TASK REQUIREMENTS >>
What follows is a listing; give it again exactly, in its entirety.

COLLECTED MATERIAL >>
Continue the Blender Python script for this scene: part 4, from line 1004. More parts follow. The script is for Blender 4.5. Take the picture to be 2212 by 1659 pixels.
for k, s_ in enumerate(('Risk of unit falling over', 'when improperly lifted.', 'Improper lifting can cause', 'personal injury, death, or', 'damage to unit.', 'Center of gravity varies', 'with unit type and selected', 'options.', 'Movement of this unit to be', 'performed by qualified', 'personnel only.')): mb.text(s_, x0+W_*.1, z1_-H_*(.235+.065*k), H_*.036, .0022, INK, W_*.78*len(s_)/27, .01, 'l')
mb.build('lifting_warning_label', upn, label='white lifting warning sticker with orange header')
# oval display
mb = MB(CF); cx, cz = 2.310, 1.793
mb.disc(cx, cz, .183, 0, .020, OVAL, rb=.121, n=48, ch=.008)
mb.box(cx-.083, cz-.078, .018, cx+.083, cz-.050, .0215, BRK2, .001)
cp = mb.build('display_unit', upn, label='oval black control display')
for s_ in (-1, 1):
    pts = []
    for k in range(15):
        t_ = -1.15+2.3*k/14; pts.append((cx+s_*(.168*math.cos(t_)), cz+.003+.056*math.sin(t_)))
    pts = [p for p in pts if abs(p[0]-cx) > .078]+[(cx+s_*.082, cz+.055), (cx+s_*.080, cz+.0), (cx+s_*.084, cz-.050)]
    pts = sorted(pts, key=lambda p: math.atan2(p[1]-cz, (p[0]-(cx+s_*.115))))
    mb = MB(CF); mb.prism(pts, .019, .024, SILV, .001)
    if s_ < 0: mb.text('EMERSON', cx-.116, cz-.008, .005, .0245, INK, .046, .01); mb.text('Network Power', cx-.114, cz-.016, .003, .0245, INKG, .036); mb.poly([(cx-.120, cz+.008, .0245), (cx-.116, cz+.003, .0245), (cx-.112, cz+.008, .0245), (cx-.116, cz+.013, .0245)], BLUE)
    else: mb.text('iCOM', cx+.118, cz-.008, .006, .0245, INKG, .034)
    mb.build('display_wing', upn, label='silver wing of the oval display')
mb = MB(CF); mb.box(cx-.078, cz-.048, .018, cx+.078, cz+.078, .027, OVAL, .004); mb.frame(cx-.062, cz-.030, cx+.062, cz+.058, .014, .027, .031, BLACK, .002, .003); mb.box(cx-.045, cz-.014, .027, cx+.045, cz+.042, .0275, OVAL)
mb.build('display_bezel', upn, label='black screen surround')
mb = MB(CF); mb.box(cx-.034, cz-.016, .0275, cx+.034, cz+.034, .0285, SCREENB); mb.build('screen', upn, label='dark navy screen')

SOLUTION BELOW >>
Continue the Blender Python script for this scene: part 4, from line 1004. More parts follow. The script is for Blender 4.5. Take the picture to be 2212 by 1659 pixels.
for k, s_ in enumerate(('Risk of unit falling over', 'when improperly lifted.', 'Improper lifting can cause', 'personal injury, death, or', 'damage to unit.', 'Center of gravity varies', 'with unit type and selected', 'options.', 'Movement of this unit to be', 'performed by qualified', 'personnel only.')): mb.text(s_, x0+W_*.1, z1_-H_*(.235+.065*k), H_*.036, .0022, INK, W_*.78*len(s_)/27, .01, 'l')
mb.build('lifting_warning_label', upn, label='white lifting warning sticker with orange header')
# oval display
mb = MB(CF); cx, cz = 2.310, 1.793
mb.disc(cx, cz, .183, 0, .020, OVAL, rb=.121, n=48, ch=.008)
mb.box(cx-.083, cz-.078, .018, cx+.083, cz-.050, .0215, BRK2, .001)
cp = mb.build('display_unit', upn, label='oval black control display')
for s_ in (-1, 1):
    pts = []
    for k in range(15):
        t_ = -1.15+2.3*k/14; pts.append((cx+s_*(.168*math.cos(t_)), cz+.003+.056*math.sin(t_)))
    pts = [p for p in pts if abs(p[0]-cx) > .078]+[(cx+s_*.082, cz+.055), (cx+s_*.080, cz+.0), (cx+s_*.084, cz-.050)]
    pts = sorted(pts, key=lambda p: math.atan2(p[1]-cz, (p[0]-(cx+s_*.115))))
    mb = MB(CF); mb.prism(pts, .019, .024, SILV, .001)
    if s_ < 0: mb.text('EMERSON', cx-.116, cz-.008, .005, .0245, INK, .046, .01); mb.text('Network Power', cx-.114, cz-.016, .003, .0245, INKG, .036); mb.poly([(cx-.120, cz+.008, .0245), (cx-.116, cz+.003, .0245), (cx-.112, cz+.008, .0245), (cx-.116, cz+.013, .0245)], BLUE)
    else: mb.text('iCOM', cx+.118, cz-.008, .006, .0245, INKG, .034)
    mb.build('display_wing', upn, label='silver wing of the oval display')
mb = MB(CF); mb.box(cx-.078, cz-.048, .018, cx+.078, cz+.078, .027, OVAL, .004); mb.frame(cx-.062, cz-.030, cx+.062, cz+.058, .014, .027, .031, BLACK, .002, .003); mb.box(cx-.045, cz-.014, .027, cx+.045, cz+.042, .0275, OVAL)
mb.build('display_bezel', upn, label='black screen surround')
mb = MB(CF); mb.box(cx-.034, cz-.016, .0275, cx+.034, cz+.034, .0285, SCREENB); mb.build('screen', upn, label='dark navy screen')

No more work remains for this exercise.